What Attracted you today? Which of your senses did a double-take? 

Maybe you heard a song on the radio and reached to turn the volume up. Perhaps you paused to take a big inhale when you walked outside and were met with the rusty scent of warm rain hitting the pavement. Was it the captivating colors of a Red-Bellied Woodpecker at your bird-feeder? 

For me, it was the comforting embrace of holding my mug of freshly-ground Ethiopian Sidamo to my nose, the pause and small offering of gratitude before taking the first sip. It was the sudden stop of my fingers clacking away on the keyboard to listen to the sound of our cat purring in the chair next to me. It was lifting my eyes from my computer screen to watch the golden glow of the sun kissing my Window Tree good morning.

Beauty. 

I would offer a definition, but Beauty is not something that can be defined. It can only be experienced. 

I've been considering the phrase, 'Beauty is in the Eye of the Beholder' over the past few days. A few bland AI commentaries would tell you that this phrase means 'what one person finds Beautiful may not appeal to another.' 

I suppose this sounds true enough, but I happened upon another Perspective that feels a bit Truer: 'Beauty is in the Eye of the Beholder' means that Beauty doesn't exist on its own, but is created by Beholding. Less of an adjective to describe something, more of a verb - an Action that you take part in. 

Jesus spoke of both kinds of Beauty - Beauty you observe with your senses, and Beauty that you do. Here are the stories recorded by a disciple named Matthew:

"Woe to you, teachers of the law and Pharisees, you hypocrites! You are like white-washed tombs which look Beautiful on the outside but on the inside are full of the bones of the dead and everything unclean." (Matthew 23:13, NIV)

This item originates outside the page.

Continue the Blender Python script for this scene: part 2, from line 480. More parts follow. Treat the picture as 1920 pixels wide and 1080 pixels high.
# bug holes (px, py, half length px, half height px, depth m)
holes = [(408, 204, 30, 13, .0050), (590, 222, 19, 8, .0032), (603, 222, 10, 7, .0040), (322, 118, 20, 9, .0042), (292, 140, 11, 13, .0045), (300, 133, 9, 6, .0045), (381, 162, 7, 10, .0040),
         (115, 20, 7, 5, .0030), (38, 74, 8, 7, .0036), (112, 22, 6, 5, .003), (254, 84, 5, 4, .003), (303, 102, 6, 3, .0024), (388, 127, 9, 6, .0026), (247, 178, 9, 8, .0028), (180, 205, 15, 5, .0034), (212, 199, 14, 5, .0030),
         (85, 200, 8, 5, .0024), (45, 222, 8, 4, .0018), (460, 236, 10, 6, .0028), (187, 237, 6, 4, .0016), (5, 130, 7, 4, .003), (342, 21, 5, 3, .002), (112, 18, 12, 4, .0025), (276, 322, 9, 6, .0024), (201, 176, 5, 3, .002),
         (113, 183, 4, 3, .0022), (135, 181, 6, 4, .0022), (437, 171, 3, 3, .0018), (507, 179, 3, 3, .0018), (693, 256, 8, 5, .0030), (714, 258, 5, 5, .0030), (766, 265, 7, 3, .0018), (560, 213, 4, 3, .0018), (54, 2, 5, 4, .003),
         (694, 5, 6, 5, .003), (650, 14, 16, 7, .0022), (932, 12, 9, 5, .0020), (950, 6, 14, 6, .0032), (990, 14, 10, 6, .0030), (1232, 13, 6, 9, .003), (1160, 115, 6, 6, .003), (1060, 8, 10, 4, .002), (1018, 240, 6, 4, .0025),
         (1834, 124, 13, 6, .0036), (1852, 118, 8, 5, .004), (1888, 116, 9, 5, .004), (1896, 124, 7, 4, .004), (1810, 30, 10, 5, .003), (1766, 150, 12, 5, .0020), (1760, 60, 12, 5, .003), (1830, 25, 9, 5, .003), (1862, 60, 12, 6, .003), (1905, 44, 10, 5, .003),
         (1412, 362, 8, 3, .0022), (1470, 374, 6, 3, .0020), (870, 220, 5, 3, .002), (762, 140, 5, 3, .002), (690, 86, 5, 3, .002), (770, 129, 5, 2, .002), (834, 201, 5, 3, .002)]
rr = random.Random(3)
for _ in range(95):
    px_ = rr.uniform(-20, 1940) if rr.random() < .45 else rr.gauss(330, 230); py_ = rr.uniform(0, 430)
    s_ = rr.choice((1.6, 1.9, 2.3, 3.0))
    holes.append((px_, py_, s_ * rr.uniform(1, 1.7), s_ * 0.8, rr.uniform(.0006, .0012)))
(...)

A couple chapters later...

"While Jesus was in Bethany in the home of Simon the Leper, a woman came to Him with an alabaster jar of very expensive perfume, which she poured on his head as he was reclining at the table. When the disciples saw this, they were indignant. 'Why this waste?' they asked. 'This perfume could have been sold at a high price and the money given to the poor.'

Aware of this, Jesus said to them, 'Why are you bothering this woman? She has done a Beautiful thing to me." (Matthew 26:6-10) 

Before setting out to explore Lincoln's life during our visit to the Abraham Lincoln Presidential Museum, we stopped in at the special exhibit gallery featuring the work of Richard Hunt. Upon entering the exhibit, we were met with the words: 'Beautiful & Terrible Things.'  

Richard Hunt belonged to a Chicago family that fled racial terror in the South in a movement called The Great Migration, following Lincoln's assassination. At nineteen years old, Richard created his first welded sculpture in the basement of his father's barbershop. The sculpture 'Hero's Head' was galvanized into existence 70 years ago in Active Response to his childhood friend and neighbor's lynching. 

Emmett Till was only fourteen years old when he was killed after being accused of flirting with a white woman while visiting family in Mississippi. The open casket funeral displayed Emmett's gnarled and mutilated face. Images of the ugly scene started saturating the press, outraging Black communities and igniting a new generation of civil rights movement leaders. 

'Hero's Head' was completed less than a year after Emmett's death from scrap metal that Richard collected from the streets on the South side of Chicago. Creation as an Act against injustice - I think this is the kind of Beauty that would stop Jesus in His tracks.